The alliance between the Egyptian armed forces and the Muslim Brotherhood has culminated in a civilian Islamist government. Were the Egyptian military aware of Islamist sympathisers within their own ranks? Was their action an awareness of weakness and an attempt to forestall military division from the junior officers?
Yet, if the generals threw Mubarak away to preserve a role, they also rejected the Turkish route. The armed forces were the guardians of Kemalite modernity whereas Egypt has forged continuity. The revolution is a blind that maintains the President as Pharoah: replacing Nasserite senility with the broad based support of the Brotherhood. The military maintain a role within the written constitution.
The Brotherhood are also weakened by their assumption of power. They did not have the full support of the nation and, by turning their back on democratisation through a series of legal wheezes and unfair Napoleonic manoevres, have polarised the nation. Now they have to resolve the economic and social problems that led to the fall of Mubarak.
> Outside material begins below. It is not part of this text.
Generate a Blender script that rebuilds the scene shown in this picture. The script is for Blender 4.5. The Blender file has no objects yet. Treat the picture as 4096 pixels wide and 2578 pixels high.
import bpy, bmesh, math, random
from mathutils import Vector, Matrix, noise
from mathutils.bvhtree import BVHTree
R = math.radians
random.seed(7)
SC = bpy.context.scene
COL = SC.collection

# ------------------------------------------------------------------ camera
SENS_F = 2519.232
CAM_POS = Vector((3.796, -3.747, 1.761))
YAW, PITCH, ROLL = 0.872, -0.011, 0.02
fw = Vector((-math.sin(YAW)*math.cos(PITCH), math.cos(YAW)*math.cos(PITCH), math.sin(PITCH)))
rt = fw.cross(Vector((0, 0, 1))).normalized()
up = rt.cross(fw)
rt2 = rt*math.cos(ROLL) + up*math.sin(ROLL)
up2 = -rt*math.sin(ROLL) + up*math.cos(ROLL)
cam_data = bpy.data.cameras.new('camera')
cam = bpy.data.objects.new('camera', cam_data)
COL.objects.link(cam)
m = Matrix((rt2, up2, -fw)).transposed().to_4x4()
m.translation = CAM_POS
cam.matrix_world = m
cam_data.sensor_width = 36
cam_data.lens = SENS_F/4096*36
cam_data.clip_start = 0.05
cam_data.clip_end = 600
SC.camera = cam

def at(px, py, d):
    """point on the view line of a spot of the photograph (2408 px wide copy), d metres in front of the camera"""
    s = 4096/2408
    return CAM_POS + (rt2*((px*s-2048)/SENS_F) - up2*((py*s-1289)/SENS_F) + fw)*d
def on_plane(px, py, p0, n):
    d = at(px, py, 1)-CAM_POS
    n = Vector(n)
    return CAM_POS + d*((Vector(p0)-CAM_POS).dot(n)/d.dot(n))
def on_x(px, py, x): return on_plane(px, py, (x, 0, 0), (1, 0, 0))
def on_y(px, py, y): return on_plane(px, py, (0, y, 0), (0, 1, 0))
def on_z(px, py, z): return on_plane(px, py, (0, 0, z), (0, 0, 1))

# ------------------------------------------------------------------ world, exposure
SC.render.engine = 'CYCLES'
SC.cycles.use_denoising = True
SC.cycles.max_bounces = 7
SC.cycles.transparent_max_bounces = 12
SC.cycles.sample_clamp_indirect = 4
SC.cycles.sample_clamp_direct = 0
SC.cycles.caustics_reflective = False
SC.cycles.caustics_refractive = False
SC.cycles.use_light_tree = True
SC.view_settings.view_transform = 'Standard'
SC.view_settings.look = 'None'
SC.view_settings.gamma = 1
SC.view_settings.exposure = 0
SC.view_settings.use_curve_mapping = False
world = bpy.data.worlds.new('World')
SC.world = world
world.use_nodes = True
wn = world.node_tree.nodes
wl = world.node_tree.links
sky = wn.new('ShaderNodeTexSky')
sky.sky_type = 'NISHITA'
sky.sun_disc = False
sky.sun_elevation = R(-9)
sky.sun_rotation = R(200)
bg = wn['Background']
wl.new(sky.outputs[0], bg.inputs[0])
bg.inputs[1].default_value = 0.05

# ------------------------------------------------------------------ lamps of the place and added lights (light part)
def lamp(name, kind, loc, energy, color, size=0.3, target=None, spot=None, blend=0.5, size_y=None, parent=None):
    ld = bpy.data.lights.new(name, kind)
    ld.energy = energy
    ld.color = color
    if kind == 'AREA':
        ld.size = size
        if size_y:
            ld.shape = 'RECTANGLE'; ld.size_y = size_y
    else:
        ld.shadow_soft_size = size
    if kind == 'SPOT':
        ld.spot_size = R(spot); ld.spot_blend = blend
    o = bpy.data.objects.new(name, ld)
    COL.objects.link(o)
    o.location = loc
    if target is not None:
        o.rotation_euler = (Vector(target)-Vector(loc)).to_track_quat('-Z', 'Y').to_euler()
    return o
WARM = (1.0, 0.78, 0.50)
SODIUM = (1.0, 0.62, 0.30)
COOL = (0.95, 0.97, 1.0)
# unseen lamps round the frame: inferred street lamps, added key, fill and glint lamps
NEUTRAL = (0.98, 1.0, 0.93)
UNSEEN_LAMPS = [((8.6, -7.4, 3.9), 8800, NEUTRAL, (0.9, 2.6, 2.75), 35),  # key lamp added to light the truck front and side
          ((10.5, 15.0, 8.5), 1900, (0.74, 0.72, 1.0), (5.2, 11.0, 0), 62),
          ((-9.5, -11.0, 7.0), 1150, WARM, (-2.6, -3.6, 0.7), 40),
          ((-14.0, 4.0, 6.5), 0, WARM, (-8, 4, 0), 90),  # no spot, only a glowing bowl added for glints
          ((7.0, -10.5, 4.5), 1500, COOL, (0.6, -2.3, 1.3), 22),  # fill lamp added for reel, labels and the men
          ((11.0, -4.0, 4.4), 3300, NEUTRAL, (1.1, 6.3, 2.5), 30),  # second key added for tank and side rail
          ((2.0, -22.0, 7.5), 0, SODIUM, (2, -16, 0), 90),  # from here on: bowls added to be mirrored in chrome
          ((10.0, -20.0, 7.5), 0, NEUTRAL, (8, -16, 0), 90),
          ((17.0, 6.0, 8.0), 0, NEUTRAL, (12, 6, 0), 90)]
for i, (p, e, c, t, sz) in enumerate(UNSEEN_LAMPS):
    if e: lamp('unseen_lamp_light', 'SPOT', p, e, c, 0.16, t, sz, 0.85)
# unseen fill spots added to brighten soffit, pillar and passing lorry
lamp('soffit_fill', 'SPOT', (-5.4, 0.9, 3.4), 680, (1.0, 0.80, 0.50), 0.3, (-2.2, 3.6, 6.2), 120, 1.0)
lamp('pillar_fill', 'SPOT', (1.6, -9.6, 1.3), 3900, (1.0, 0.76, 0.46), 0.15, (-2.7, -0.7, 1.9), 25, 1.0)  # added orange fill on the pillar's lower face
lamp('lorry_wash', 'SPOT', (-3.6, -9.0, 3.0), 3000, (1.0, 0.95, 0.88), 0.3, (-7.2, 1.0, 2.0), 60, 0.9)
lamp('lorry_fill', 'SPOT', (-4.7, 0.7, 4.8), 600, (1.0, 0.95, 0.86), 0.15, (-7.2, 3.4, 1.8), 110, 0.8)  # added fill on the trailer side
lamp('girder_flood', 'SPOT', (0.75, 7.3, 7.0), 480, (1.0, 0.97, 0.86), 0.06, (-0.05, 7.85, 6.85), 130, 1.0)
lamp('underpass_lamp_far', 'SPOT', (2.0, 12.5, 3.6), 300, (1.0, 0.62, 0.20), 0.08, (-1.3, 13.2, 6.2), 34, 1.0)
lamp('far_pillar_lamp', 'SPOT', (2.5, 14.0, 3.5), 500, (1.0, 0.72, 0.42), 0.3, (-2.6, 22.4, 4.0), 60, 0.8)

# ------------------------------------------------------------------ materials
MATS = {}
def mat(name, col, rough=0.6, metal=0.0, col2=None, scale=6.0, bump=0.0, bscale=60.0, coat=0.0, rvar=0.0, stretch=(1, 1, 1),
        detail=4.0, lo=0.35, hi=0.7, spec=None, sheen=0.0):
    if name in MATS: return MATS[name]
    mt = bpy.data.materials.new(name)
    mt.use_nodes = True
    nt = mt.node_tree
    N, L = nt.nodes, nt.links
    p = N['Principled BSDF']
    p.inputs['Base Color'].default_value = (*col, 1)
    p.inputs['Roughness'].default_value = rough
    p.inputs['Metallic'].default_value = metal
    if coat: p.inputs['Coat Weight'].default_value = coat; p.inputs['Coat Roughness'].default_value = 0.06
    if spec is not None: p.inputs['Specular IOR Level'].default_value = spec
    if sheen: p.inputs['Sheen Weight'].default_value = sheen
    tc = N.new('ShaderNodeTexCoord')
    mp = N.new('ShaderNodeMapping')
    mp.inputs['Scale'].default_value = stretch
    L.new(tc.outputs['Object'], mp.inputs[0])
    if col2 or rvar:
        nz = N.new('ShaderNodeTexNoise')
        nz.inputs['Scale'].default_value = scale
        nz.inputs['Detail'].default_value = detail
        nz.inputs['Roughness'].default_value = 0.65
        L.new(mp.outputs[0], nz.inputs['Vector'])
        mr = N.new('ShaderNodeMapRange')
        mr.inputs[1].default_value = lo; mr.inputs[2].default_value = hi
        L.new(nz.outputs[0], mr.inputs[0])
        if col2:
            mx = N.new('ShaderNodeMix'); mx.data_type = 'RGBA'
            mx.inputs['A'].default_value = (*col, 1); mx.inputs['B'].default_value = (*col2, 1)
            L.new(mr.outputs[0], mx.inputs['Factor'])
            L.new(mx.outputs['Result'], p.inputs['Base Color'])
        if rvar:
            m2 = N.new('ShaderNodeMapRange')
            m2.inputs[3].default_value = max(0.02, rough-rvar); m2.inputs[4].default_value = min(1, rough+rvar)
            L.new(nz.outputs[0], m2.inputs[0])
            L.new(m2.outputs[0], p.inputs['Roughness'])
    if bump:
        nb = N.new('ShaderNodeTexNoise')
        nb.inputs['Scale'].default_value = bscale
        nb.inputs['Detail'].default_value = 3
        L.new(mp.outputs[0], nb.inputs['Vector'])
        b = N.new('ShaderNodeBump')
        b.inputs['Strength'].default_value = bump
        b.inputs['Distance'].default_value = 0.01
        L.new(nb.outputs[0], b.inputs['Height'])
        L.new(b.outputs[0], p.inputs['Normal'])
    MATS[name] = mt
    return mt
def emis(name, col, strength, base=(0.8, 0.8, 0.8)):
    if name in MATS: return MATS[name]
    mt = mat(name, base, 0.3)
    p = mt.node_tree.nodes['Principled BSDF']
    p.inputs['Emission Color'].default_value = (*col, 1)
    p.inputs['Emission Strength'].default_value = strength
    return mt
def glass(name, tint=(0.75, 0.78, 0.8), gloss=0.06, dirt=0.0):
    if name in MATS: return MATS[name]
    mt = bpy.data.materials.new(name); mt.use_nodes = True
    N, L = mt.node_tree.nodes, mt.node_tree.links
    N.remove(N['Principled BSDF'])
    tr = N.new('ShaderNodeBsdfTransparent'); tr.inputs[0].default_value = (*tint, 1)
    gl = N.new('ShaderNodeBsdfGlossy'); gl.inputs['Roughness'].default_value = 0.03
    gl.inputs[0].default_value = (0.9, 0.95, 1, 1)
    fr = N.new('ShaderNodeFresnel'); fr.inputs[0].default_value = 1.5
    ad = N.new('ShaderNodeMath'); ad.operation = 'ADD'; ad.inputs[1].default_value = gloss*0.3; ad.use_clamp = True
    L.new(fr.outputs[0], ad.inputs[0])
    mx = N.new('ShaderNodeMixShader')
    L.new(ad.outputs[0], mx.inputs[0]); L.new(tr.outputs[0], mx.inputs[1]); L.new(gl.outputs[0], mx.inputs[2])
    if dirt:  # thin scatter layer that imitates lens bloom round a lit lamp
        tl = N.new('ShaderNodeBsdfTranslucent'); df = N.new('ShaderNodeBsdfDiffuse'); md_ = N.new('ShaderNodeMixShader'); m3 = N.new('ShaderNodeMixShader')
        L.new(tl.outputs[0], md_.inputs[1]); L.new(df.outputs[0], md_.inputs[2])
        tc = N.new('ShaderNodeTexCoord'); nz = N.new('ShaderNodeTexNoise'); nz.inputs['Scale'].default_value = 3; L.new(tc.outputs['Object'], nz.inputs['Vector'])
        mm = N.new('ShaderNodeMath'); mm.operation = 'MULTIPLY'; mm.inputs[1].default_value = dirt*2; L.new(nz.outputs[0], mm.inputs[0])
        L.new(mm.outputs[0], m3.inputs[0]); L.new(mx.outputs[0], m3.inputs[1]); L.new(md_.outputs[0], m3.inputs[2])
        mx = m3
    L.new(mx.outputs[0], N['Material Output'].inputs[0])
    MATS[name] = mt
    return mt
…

Morsi has just changed the Islamist component of his cabinet: introducing more Islamists and removing technocrats. The negotiations with the IMF are almost complete and Morsi wants a Brotherhood spokesman to appear as the face of success. And this is the problem for them. They have achieved power but they are used to opposition. The experience of oppression has led them to seize as much power as they can, in law and position; replicating the structural mistakes of the old regime. Morsi is Mubarak's mirror image in Muslim guise.
The Brotherhood are strong enough to dominate the government, yet too weak to control the nation. Now they are the responsible party; and given their inexperience, they should enjoy their height of support. One wonders how they will handle disaffection or rising food prices?